Jarosław Fret
Director of the Grotowski Institute
Jarosław Fret—founder and leader of Teatr ZAR, theatre director and actor; director of the Grotowski Institute; curator of the theatre programme of Wroclaw: European Capital of Culture 2016. In 1999–2002 he carried out a series of expeditions to Georgia, Armenia, and Iran, conducting research in the oldest forms of religious music of Eastern Christianity. In the following years together with members of Teatr ZAR he organized expeditions to Athos mountain in Greece, Sardinia, Corsica, Armenia, Turkey, Israel. Director of five performances: triptych Gospels of Childhood, Armine, Sister, and Medeas: On Getting Across. He lectures and leads work sessions in Poland and internationally. originator and coordinator of numerous Polish and international projects within the Grotowski Institute, including Theatre Olympics Wroclaw 2016, the UNESCO-declared Grotowski Year 2009. His efforts led to the opening new locations of the Grotowski Institute: Na Grobli Studio (2010) and Centre for Performing Arts Bakery (2019).
The Grotowski Institute is a municipal institution combining artistic and research projects that respond to the challenges laid down by the creative practice of Jerzy Grotowski, as well as documenting and disseminating knowledge about his work. Established in 1989 by the authorities of Wroclaw, it is dedicated to protecting the intangible heritage of theatre art.

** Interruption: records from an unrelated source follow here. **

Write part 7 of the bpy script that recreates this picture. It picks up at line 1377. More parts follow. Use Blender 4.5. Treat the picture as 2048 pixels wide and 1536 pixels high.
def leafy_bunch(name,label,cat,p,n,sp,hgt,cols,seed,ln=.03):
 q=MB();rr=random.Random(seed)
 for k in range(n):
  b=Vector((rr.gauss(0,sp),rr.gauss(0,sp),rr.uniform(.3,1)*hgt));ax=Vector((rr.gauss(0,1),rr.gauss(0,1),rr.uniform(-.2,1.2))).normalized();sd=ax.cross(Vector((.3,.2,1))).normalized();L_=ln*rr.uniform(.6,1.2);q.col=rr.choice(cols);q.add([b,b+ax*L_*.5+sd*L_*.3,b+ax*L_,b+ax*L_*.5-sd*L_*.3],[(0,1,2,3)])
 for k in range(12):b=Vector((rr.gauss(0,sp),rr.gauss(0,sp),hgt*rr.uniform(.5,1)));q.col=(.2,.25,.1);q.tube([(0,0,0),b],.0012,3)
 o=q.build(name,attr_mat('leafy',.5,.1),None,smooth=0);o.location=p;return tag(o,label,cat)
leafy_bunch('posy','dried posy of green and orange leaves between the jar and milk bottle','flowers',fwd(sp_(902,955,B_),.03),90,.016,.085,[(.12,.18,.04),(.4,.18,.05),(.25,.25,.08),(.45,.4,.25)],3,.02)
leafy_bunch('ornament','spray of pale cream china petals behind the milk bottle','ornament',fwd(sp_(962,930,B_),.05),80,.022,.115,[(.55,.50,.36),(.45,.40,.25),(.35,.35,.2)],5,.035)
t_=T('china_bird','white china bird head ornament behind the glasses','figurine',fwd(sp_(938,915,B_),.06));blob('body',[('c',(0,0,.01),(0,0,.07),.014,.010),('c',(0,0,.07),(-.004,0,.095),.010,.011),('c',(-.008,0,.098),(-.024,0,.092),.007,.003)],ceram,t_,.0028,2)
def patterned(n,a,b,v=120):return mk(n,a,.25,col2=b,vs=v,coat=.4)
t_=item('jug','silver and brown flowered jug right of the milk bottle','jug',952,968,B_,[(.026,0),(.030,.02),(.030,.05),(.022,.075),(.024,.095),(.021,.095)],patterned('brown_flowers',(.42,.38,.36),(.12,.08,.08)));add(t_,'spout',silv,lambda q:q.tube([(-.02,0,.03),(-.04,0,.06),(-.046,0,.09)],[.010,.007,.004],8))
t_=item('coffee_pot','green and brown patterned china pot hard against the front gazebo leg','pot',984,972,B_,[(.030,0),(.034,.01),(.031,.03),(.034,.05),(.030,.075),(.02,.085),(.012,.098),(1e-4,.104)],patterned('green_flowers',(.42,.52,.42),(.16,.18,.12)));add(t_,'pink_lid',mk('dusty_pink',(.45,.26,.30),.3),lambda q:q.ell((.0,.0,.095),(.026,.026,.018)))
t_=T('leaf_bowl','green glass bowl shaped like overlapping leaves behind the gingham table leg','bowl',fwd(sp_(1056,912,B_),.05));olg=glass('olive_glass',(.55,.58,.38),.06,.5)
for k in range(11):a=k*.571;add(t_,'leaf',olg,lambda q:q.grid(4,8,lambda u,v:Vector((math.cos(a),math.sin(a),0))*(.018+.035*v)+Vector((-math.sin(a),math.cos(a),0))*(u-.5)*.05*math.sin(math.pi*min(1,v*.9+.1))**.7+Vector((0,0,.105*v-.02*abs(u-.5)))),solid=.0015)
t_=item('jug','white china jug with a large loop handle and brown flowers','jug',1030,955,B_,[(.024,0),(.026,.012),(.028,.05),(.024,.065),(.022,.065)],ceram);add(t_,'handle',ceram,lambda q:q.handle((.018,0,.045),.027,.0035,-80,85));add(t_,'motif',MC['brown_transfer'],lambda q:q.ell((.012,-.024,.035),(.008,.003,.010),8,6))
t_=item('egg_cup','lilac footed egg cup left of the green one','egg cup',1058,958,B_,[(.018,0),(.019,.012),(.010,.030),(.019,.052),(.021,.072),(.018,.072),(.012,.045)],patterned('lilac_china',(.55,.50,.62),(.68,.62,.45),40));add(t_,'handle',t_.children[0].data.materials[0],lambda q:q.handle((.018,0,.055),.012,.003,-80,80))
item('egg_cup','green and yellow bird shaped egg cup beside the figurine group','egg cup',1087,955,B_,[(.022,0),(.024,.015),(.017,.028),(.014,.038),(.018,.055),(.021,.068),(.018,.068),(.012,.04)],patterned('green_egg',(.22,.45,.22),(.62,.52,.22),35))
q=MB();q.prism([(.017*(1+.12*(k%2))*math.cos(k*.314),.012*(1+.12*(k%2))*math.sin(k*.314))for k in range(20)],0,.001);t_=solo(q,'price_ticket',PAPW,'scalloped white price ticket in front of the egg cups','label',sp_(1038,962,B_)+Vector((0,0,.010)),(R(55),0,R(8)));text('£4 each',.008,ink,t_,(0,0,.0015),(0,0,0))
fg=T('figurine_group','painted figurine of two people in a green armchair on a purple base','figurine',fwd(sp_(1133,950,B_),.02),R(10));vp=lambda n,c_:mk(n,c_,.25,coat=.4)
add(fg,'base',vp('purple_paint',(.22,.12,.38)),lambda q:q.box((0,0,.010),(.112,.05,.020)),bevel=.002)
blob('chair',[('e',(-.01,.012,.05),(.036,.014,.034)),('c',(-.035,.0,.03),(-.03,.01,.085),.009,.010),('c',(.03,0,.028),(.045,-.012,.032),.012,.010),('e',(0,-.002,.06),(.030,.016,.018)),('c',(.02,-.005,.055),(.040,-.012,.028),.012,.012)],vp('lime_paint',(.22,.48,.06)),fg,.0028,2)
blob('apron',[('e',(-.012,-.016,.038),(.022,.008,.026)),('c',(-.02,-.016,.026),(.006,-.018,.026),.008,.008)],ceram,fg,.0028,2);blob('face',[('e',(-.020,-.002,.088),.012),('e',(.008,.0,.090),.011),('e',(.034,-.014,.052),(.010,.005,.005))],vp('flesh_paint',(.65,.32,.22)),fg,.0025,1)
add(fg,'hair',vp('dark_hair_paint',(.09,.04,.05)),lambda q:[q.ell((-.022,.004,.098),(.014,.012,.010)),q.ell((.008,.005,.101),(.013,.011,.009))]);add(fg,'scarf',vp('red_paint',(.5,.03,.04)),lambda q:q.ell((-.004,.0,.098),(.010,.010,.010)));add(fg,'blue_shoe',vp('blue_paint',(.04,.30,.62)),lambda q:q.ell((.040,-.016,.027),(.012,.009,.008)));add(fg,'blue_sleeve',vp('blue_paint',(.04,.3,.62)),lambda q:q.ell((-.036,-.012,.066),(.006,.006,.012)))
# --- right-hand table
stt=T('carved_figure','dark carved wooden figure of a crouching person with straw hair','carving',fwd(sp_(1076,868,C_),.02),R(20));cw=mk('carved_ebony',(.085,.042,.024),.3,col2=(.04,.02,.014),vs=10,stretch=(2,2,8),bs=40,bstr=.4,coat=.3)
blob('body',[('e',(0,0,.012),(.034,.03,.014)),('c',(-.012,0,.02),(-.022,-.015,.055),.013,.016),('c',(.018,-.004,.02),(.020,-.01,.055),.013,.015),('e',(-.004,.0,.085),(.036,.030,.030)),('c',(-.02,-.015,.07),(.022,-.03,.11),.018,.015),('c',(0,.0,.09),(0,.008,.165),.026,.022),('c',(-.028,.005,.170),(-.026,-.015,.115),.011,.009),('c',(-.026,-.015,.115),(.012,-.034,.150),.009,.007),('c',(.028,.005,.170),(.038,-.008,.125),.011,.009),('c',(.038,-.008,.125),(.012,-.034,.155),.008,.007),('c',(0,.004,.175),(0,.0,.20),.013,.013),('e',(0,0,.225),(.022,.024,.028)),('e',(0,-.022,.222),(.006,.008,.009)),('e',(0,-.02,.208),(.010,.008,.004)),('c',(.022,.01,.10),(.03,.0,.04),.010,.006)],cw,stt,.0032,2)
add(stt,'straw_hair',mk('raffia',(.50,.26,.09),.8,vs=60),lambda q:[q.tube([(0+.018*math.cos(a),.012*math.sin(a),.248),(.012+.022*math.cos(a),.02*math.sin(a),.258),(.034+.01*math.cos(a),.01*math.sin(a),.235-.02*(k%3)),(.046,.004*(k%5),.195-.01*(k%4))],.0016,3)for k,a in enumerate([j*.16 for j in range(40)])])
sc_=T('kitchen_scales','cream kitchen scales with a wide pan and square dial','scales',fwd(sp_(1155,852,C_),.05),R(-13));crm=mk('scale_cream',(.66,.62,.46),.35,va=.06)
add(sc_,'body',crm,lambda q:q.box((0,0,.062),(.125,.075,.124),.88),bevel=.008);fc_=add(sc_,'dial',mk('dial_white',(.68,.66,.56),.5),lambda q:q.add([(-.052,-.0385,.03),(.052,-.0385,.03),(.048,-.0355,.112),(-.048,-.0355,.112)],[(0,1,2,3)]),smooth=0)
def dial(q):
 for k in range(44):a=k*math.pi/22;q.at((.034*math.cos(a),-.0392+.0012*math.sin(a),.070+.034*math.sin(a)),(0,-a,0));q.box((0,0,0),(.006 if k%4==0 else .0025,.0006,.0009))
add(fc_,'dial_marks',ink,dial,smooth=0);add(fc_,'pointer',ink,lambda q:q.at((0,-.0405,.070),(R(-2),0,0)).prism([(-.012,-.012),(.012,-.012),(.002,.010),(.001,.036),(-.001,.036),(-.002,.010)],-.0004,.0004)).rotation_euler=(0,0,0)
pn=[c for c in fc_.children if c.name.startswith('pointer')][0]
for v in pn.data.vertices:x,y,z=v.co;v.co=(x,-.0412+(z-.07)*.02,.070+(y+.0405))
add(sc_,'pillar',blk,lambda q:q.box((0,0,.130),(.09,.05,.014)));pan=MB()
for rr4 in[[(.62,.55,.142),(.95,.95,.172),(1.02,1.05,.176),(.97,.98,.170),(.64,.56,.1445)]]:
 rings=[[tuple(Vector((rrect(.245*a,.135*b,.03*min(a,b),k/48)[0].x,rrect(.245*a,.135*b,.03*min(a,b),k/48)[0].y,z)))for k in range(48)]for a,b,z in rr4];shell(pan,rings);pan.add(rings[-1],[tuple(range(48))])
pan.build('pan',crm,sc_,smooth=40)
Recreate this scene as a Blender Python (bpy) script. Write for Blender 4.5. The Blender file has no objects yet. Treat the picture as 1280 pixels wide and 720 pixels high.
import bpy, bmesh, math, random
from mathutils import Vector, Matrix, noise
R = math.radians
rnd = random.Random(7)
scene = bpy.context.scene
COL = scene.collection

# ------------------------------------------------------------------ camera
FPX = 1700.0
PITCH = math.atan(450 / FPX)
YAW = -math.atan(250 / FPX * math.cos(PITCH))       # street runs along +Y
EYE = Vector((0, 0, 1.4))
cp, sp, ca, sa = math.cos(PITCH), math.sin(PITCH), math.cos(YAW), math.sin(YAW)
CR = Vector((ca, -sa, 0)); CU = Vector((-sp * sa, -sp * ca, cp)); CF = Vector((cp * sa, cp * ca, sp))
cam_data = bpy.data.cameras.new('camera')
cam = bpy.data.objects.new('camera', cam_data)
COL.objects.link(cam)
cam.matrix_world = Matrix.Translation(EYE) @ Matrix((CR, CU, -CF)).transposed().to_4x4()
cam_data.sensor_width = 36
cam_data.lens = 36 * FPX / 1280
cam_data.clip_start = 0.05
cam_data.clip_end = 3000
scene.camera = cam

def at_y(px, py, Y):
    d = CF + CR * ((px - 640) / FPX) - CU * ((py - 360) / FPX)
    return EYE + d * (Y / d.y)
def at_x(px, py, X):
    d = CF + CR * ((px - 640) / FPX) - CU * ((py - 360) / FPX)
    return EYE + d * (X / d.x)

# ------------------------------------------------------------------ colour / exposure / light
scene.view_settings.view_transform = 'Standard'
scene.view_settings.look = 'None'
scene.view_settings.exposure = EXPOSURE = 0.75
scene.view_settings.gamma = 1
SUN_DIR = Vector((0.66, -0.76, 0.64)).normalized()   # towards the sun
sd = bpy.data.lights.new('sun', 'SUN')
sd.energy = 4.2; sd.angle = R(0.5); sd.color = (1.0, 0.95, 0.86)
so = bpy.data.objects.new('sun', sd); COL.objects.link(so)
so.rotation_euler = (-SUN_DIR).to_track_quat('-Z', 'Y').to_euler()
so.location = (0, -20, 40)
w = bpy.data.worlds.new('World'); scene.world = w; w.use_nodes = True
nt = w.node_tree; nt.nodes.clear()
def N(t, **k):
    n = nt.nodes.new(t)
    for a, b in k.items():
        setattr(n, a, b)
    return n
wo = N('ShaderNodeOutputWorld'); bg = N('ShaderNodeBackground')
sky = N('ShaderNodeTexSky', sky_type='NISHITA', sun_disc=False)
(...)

The Grotowski Institute’s principal base is the historical home of the Laboratory Theatre in Przejście Żelaźnicze in Wroclaw’s Market Square (Rynek). It houses the Grotowski Institute’s Archive, the Laboratory Theatre Space, the Ludwik Flaszen Reading Room, the Office and CaféTHEA (an open theatrical “Hyde Park”). In 2010, the Institute received a second home, the Na Grobli Studio, located in the former building of the Wratislavia Rowing Association. And let us not forget Brzezinka, the Institute’s forest base, situated is an isolated building near the village of Brzezinka, 40 km from Wroclaw, where we run a long-term programme of research residencies for artistic groups from all over the world.
Finally, in April 2019, a new space, the Bakery (Figure 1), opened at 62–70 Księcia Witolda Street. This professionally set-up theatre studio space houses the Centre for Performing Arts. We celebrated its opening by co-producing Peter Brook’s new production, The Prisoner (Figure 2), which marked the first 30 years of the Institute’s international presence during which we proposed and completed hundreds of projects, including the UNESCO-designated Grotowski Year 2009 and the theatre programme of the European Capital of Culture Wroclaw 2016 (including the Theatre Olympics, Poland’s biggest theatre festival).


Before all that, in early 1965, Jerzy Grotowski moved to Wroclaw with his Laboratory Theatre, starting a new chapter of his creative journey. As never before or after in history, a city offered an unknown theatre artist the unique chance to set up a research centre in the field of acting craft rather than a repertoire theatre. Then, once again, Grotowski renamed his theatre, calling it the Actor’s Institute. Over the span of a few years, he and his company created only two performance pieces: The Constant Prince (based on the Calderon play) and Apocalypsis cum figuris (based on a compilation of excerpts from Simone Weil, Thomas S. Eliot, Fyodor Dostoyevsky, and the Gospels). Hailed as masterpieces of twentieth-century theatre, both pieces changed the European philosophy of theatre thanks to Grotowski’s ideas on theatre and acting and his understanding of the human condition and the role of the artist in post-war Europe. Grotowski’s theatre became artistically independent and, as Peter Brook stressed, the Polish director was the first performing arts practitioner who answered T. Adorno’s question about whether it was possible to create art after the Holocaust. This happened in Wroclaw, a city that paid a special price in the aftermath of the Second World War.
Soon, in the early 1970s, Grotowski left the theatre and established a new domain he called “active culture” or paratheatre. His artistic strategy or rather anti-strategy was not “to arm an actor but to disarm a human.” He started to change not only spectators’ opinions but also people’s lives.
While developing a programme for the European Capital of Culture in 2016 we embraced the idea of an ecology of culture. We were guided by the belief that, like all natural resources such as water and air, everything we have in the field of culture we have (paradoxically) received not from our ancestors but “from future generations, for safekeeping.” In the future, we will have to render an account of the tangible and intangible legacy that has passed through our hands and on which we have left our mark. I believe it is a great lesson that theatre offers us. Theatre is a truly immaterial art, which material leaves no trace but is deeply rooted in the memories of meetings, raptures, illuminations. Now, while preparing for the time when Wroclaw (in 2021, jointly with Shanghai) becomes the ITI/UNESCO Capital of Performing Arts, we think of theatre as a truly ecological art, which helps create a home and protect the quality of human communication in its countless forms. What is more, theatre art is waste-free art. Trying to reach the audience, my voice leaves no physical trace—it lasts only as long as it is heard.